Let’s Read

Not only does reading develop your brain but it provides a window into the world around you. Once you can read, everything else becomes so much easier. As well as reading at school, it is important for children to read at home too.  However, we know that this can sometimes be tricky so here are a few strategies which may help you and your child to read together at home.

“The more that you read, the more things you will know. The more you learn, the more places you’ll go.”

Dr. Seuss

“If you are going to get anywhere in life you have to read a lot of books.”

Roald Dahl

Reading Websites

My child won’t read, no matter what I do. How can I help?

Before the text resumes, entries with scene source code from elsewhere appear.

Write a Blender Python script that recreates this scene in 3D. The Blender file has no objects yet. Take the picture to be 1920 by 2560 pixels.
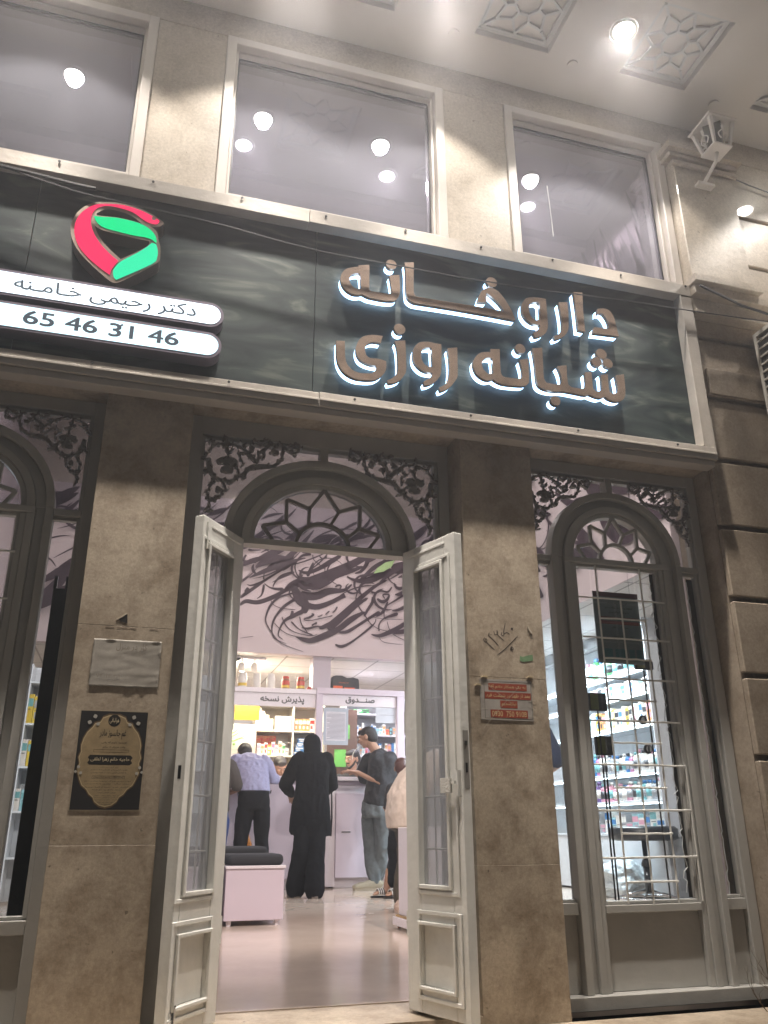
import bpy, bmesh, math, random
from mathutils import Vector, Matrix
random.seed(7)
C = bpy.context.scene.collection
S = bpy.context.scene
# ---------------- camera ----------------
cam = bpy.data.cameras.new('camera'); co = bpy.data.objects.new('camera', cam); C.objects.link(co)
cam.sensor_fit = 'VERTICAL'; cam.sensor_height = 24; cam.lens = 24*2060/2560
cam.clip_start = .05; cam.clip_end = 500
PAN, TILT, ROLL = math.radians(16.67), math.radians(21.09), math.radians(-.277)
fw = Vector((math.sin(PAN)*math.cos(TILT), math.cos(PAN)*math.cos(TILT), math.sin(TILT)))
rt = Vector((math.cos(PAN), -math.sin(PAN), 0)); up = rt.cross(fw)
r2 = rt*math.cos(ROLL)+up*math.sin(ROLL); u2 = -rt*math.sin(ROLL)+up*math.cos(ROLL)
co.matrix_world = Matrix(((r2.x,u2.x,-fw.x,0),(r2.y,u2.y,-fw.y,-3.2),(r2.z,u2.z,-fw.z,.63),(0,0,0,1)))
S.camera = co
S.render.resolution_x = 768; S.render.resolution_y = 1024
# ---------------- world: night sky ----------------
w = bpy.data.worlds.new('World'); S.world = w; w.use_nodes = True
nt = w.node_tree; bg = nt.nodes['Background']
sky = nt.nodes.new('ShaderNodeTexSky'); sky.sky_type = 'NISHITA'; sky.sun_disc = False
sky.sun_elevation = math.radians(-4); sky.sun_rotation = math.radians(120)
nt.links.new(sky.outputs[0], bg.inputs[0]); bg.inputs[1].default_value = .12
S.view_settings.view_transform = 'Standard'; S.view_settings.look = 'None'
S.view_settings.exposure = .3; S.view_settings.gamma = 1
S.cycles.max_bounces = 6; S.cycles.diffuse_bounces = 3; S.cycles.glossy_bounces = 4
S.cycles.transmission_bounces = 6; S.cycles.transparent_max_bounces = 14
S.cycles.caustics_reflective = False; S.cycles.caustics_refractive = False
S.cycles.sample_clamp_indirect = 6
# ---------------- lights (lamps in view, shop lamps out of view, added bounce row) ----------------
def lamp(kind, loc, energy, color, size=.05, rot=(0,0,0), spot=None, blend=.15, size_y=None, name='lamp_light'):
    d = bpy.data.lights.new(name, kind); d.energy = energy; d.color = color
    if kind == 'AREA':
        d.size = size
        if size_y: d.shape = 'RECTANGLE'; d.size_y = size_y
    else: d.shadow_soft_size = size
    if kind == 'SPOT': d.spot_size = math.radians(spot); d.spot_blend = blend
    o = bpy.data.objects.new(name, d); o.location = loc; o.rotation_euler = rot; C.objects.link(o); return o
CAN_Z = 4.65
CAN_X = (-.68, .40, 1.14, 2.175, 3.74)
for x in CAN_X:
    lamp('SPOT', (x, -.495, CAN_Z-.012), 132, (1, .93, .86), .045, spot=102, blend=.28, name='canopy_light')
    lamp('SPOT', (x, -.495, CAN_Z-.014), 430, (1, .91, .81), .045, spot=46, blend=.6, name='canopy_light')
BOUNCE_X = (-1.2, .8, 2.8, 4.5)
for x in BOUNCE_X: lamp('SPOT', (x, -3.5, CAN_Z-.012), 105, (1, .93, .87), .06, spot=74, blend=.3, name='canopy_light')  # unseen outer row, added to bounce light off the paving
VOID = ((.45, 2.66), (1.8, 2.66), (3.26, 2.66))
for x, y in VOID: lamp('SPOT', (x, y, 6.36), 165, (1, .88, .85), .06, spot=150, blend=.3, name='hall_light')
for x, y in ((2.2, 6.0),): lamp('SPOT', (x, y, 6.36), 60, (1, .86, .86), .1, spot=140, blend=.3, name='hall_light')
WASH = (.8, 2.3)
for x in WASH: lamp('SPOT', (x, .62, 3.08), 225, (1, .90, .84), .04, rot=(math.radians(68), 0, math.radians(-6)), spot=110, blend=.4, name='wall_spot_light')
lamp('AREA', (1.75, 7.75, 2.64), 62, (1, .86, .66), .8, size_y=.3, name='reception_light')
lamp('AREA', (3.1, 7.75, 2.64), 32, (.95, .9, 1), .5, size_y=.3, name='cashier_light')
lamp('AREA', (1.8, 10.5, 2.6), 90, (1, .88, .8), 1.2, size_y=1.2, name='back_light')
lamp('AREA', (4.45, 5.2, 2.62), 150, (.8, .92, 1), .3, size_y=2.2, name='shelf_light')
lamp('AREA', (-2.1, 4.0, 2.62), 45, (.8, .92, 1), .5, size_y=2.5, name='left_room_light')
# ---------------- materials ----------------
MATS = {}
def mat(name, col, rough=.6, metal=0, spec=.5, emit=None, es=1, coat=0, bump=0, bscale=60, var=0, vscale=4, alpha=None):
    if name in MATS: return MATS[name]
    m = bpy.data.materials.new(name); m.use_nodes = True; MATS[name] = m
    n = m.node_tree.nodes; l = m.node_tree.links; b = n['Principled BSDF']
    b.inputs['Base Color'].default_value = (*col, 1); b.inputs['Roughness'].default_value = rough
    b.inputs['Metallic'].default_value = metal; b.inputs['Specular IOR Level'].default_value = spec
    if coat: b.inputs['Coat Weight'].default_value = coat; b.inputs['Coat Roughness'].default_value = .06
    if emit: b.inputs['Emission Color'].default_value = (*emit, 1); b.inputs['Emission Strength'].default_value = es
    if bump or var:
        tc = n.new('ShaderNodeTexCoord')
        if var:
            t = n.new('ShaderNodeTexNoise'); t.inputs['Scale'].default_value = vscale; t.inputs['Detail'].default_value = 6; t.inputs['Roughness'].default_value = .65
            l.new(tc.outputs['Object'], t.inputs['Vector'])
            r = n.new('ShaderNodeValToRGB'); r.color_ramp.elements[0].position = .3; r.color_ramp.elements[1].position = .7
            r.color_ramp.elements[0].color = (*[c*(1-var) for c in col], 1); r.color_ramp.elements[1].color = (*[min(1, c*(1+var*.6)) for c in col], 1)
            l.new(t.outputs[0], r.inputs[0]); l.new(r.outputs[0], b.inputs['Base Color'])
        if bump:
            t = n.new('ShaderNodeTexNoise'); t.inputs['Scale'].default_value = bscale; t.inputs['Detail'].default_value = 4
            l.new(tc.outputs['Object'], t.inputs['Vector'])
            bp = n.new('ShaderNodeBump'); bp.inputs['Strength'].default_value = bump; bp.inputs['Distance'].default_value = .01
            l.new(t.outputs[0], bp.inputs['Height']); l.new(bp.outputs[0], b.inputs['Normal'])
    return m
def stone(name, a, b_, dirt, coat=0, rough=.5):
    """polished travertine: warm clouds, darker stains, thin pale veins, small pits"""
    m = bpy.data.materials.new(name); m.use_nodes = True
    n = m.node_tree.nodes; l = m.node_tree.links; p = n['Principled BSDF']
    tc = n.new('ShaderNodeTexCoord')
    def noise(s, d, dist=0, r=.6):
        t = n.new('ShaderNodeTexNoise'); t.inputs['Scale'].default_value = s; t.inputs['Detail'].default_value = d; t.inputs['Distortion'].default_value = dist; t.inputs['Roughness'].default_value = r
        l.new(tc.outputs['Object'], t.inputs['Vector']); return t.outputs[0]
    def ramp(src, p0, p1, c0, c1):
        r = n.new('ShaderNodeValToRGB'); r.color_ramp.elements[0].position = p0; r.color_ramp.elements[1].position = p1
        r.color_ramp.elements[0].color = (*c0, 1); r.color_ramp.elements[1].color = (*c1, 1); l.new(src, r.inputs[0]); return r.outputs[0]
    def mix(f, x, y, mode='MIX'):
        k = n.new('ShaderNodeMix'); k.data_type = 'RGBA'; k.blend_type = mode
        if isinstance(f, float): k.inputs[0].default_value = f
        else: l.new(f, k.inputs[0])
        l.new(x, k.inputs[6])
        if isinstance(y, tuple): k.inputs[7].default_value = (*y, 1)
        else: l.new(y, k.inputs[7])
        return k.outputs[2]
    base = ramp(noise(2.2, 8, .15), .32, .68, a, b_)
    stain = ramp(noise(5.5, 10, .2, .74), .45, .66, (0, 0, 0), (.85, .85, .85))
    c = mix(stain, base, dirt)
    grain = ramp(noise(70, 8, 0, .75), .35, .65, (.80, .80, .80), (1.14, 1.14, 1.14)); c = mix(1.0, c, grain, 'MULTIPLY')
    pits = ramp(noise(34, 4, 0, .6), .67, .72, (0, 0, 0), (.8, .8, .8))
    c = mix(pits, c, tuple(q*.45 for q in dirt))
    pale = ramp(noise(9, 6, .4, .6), .62, .76, (0, 0, 0), (.25, .25, .25))
    c = mix(pale, c, tuple(min(1, q*1.25) for q in b_))
    l.new(c, p.inputs['Base Color']); p.inputs['Roughness'].default_value = rough
    if coat: p.inputs['Coat Weight'].default_value = coat; p.inputs['Coat Roughness'].default_value = .045
    bp = n.new('ShaderNodeBump'); bp.inputs['Strength'].default_value = .25; bp.inputs['Distance'].default_value = .004
    l.new(noise(30, 6), bp.inputs['Height']); l.new(bp.outputs[0], p.inputs['Normal'])
    return m
def glass(name, tint, refl, rcol=(1, 1, 1), rough=.0, veil=0):
    m = bpy.data.materials.new(name); m.use_nodes = True
    n = m.node_tree.nodes; l = m.node_tree.links; n.remove(n['Principled BSDF'])
    out = n['Material Output']; tr = n.new('ShaderNodeBsdfTransparent'); tr.inputs[0].default_value = (*tint, 1)
    gl = n.new('ShaderNodeBsdfGlossy'); gl.inputs['Roughness'].default_value = rough; gl.inputs[0].default_value = (*rcol, 1)
    fr = n.new('ShaderNodeFresnel'); fr.inputs[0].default_value = 1.5
    ad = n.new('ShaderNodeMath'); ad.operation = 'ADD'; ad.inputs[1].default_value = refl; ad.use_clamp = True
    ge = n.new('ShaderNodeNewGeometry'); mu = n.new('ShaderNodeMath'); mu.operation = 'SUBTRACT'; mu.use_clamp = True
    l.new(fr.outputs[0], mu.inputs[0]); l.new(ge.outputs['Backfacing'], mu.inputs[1]); l.new(mu.outputs[0], ad.inputs[0]); mx = n.new('ShaderNodeMixShader'); l.new(ad.outputs[0], mx.inputs[0]); l.new(tr.outputs[0], mx.inputs[1]); l.new(gl.outputs[0], mx.inputs[2])
    last = mx
    if veil:  # pale diffuse layer, stands in for glare and reflections on the panes
        tc = n.new('ShaderNodeTexCoord'); mp = n.new('ShaderNodeMapping'); mp.inputs['Scale'].default_value = (9, 1, 2.2)
        t = n.new('ShaderNodeTexNoise'); t.inputs['Scale'].default_value = 2.5; t.inputs['Detail'].default_value = 8
        l.new(tc.outputs['Object'], mp.inputs[0]); l.new(mp.outputs[0], t.inputs[0])
        r = n.new('ShaderNodeMapRange'); r.inputs[1].default_value = .35; r.inputs[2].default_value = .8; r.inputs[3].default_value = veil*.97; r.inputs[4].default_value = veil*1.03
        l.new(t.outputs[0], r.inputs[0])
        df = n.new('ShaderNodeBsdfDiffuse'); df.inputs[0].default_value = (.56, .57, .63, 1)
        m2 = n.new('ShaderNodeMixShader'); l.new(r.outputs[0], m2.inputs[0]); l.new(mx.outputs[0], m2.inputs[1]); l.new(df.outputs[0], m2.inputs[2]); last = m2
    l.new(last.outputs[0], out.inputs[0]); return m
def emis(name, col, s):
    if name in MATS: return MATS[name]
    m = bpy.data.materials.new(name); m.use_nodes = True; MATS[name] = m
    n = m.node_tree.nodes; l = m.node_tree.links; n.remove(n['Principled BSDF'])
    e = n.new('ShaderNodeEmission'); e.inputs[0].default_value = (*col, 1); e.inputs[1].default_value = s
    l.new(e.outputs[0], n['Material Output'].inputs[0]); return m
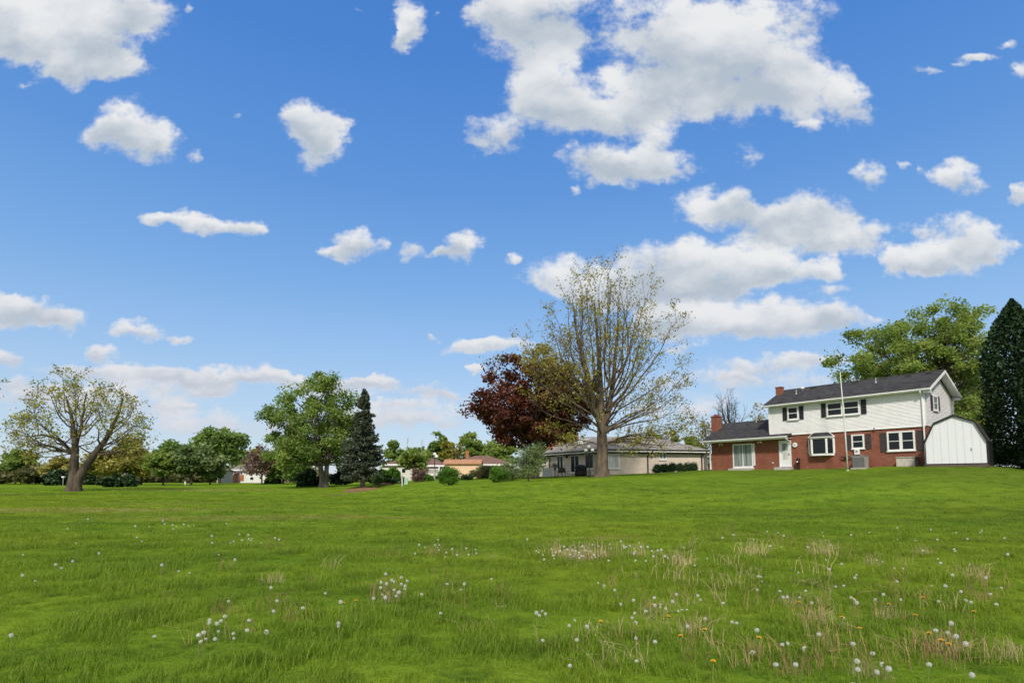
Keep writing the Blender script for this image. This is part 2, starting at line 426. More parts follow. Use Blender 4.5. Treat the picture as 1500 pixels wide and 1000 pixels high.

  • Read to your child as much as possible
  • Don’t make an issue out of it
  • Talk to your child’s class teacher – working together will help

What else can your child read?

  • Comics or Magazines
  • Instructions or recipes
  • Information books
  • Newspapers
  • Poems
  • Recorded stories

Websites to help the development of Reading at home & School:

Oxford Owl Press – http://www.oxfordowl.co.uk

Wordsforlife.org.uk – http://www.wordsforlife.org.uk/

BBC Parenting website – www.bbc.co.uk/parenting

Booktrust – www.booktrust.org.uk

Supporting Reading at Home

Reading together at home is one of the easiest but most important ways in which you can help your child. As you share books you are helping improve your child’s reading skills and showing them how important and enjoyable reading is. We have a diverse range of books to support your child’s reading within the school, and this will enable your child to experience a range of authors and styles of books including non-fiction and poetry. In terms of reading, we want children to be able to:

  • Enjoy reading and see it as a pleasurable leisure activity, as well as a means of following instructions and finding things out.
  • Have the reading skills necessary to read a range of text types for pleasure and for information.

5 Ways to Share a Story

1. Take breaks while reading

You don’t have to read an entire book in one go. Even if it’s only a couple of minutes at a time, it will still be beneficial. Having breaks allows children to build up the mental stamina they need to read for longer stretches of time.

2. Build reading into your child’s daily routine.

You will know the best time to read. Perhaps your child has most energy in the morning so a few minutes before school is best. Or maybe, a bedtime story would be more suitable. Whenever it is, build it into your child’s routine so they know when to expect it.

3. Choose a book which will interest your child.

Let your child choose the books they read. Whether your books are owned or from the library, keep them on a shelf which your child has access too. It’s okay for them to read the same books over and over again. It will help younger children to understand and recognise words and how language is structured. When reading the book, let them turn the pages, skip pages, go back pages. Try to talk about the book too.

4. Using technology

When used appropriately, books on tablets can help with reading too.  Use apps to read e-books and listen to audio books, perhaps when you’re in the car.

5. Pictures tell a story too

If your child isn’t confident with their reading, use the pictures to help tell the story. Ask questions about the pictures – what can they see? What is the character doing? What might happen next?

Questions for Reading

Talking about the book with your child will help your child in their enjoyment and understanding of the book.

  • Did you enjoy that book? Why? Why not?
  • Who was your favourite character? Why?
  • Which part did you like the best? Why?
  • Was there any part you didn’t like? Why?
  • Would you choose this book/story again? Which books are best?
  • Books your child likes.
  • Books suggested by your child’s teacher
  • Books your child chooses from a library or bookshop that they want to read
  • Never be afraid of re-reading books

My child is a good reader. Can I still help? YES!

Although children will often want to read in their heads when they become fluent readers and you should not insist on too much reading aloud, there are still many things that you can do. Discuss with them what they have read – about the character, about the plot, about the important parts of the story, about what they have learnt from the information, about their feelings as they read the story.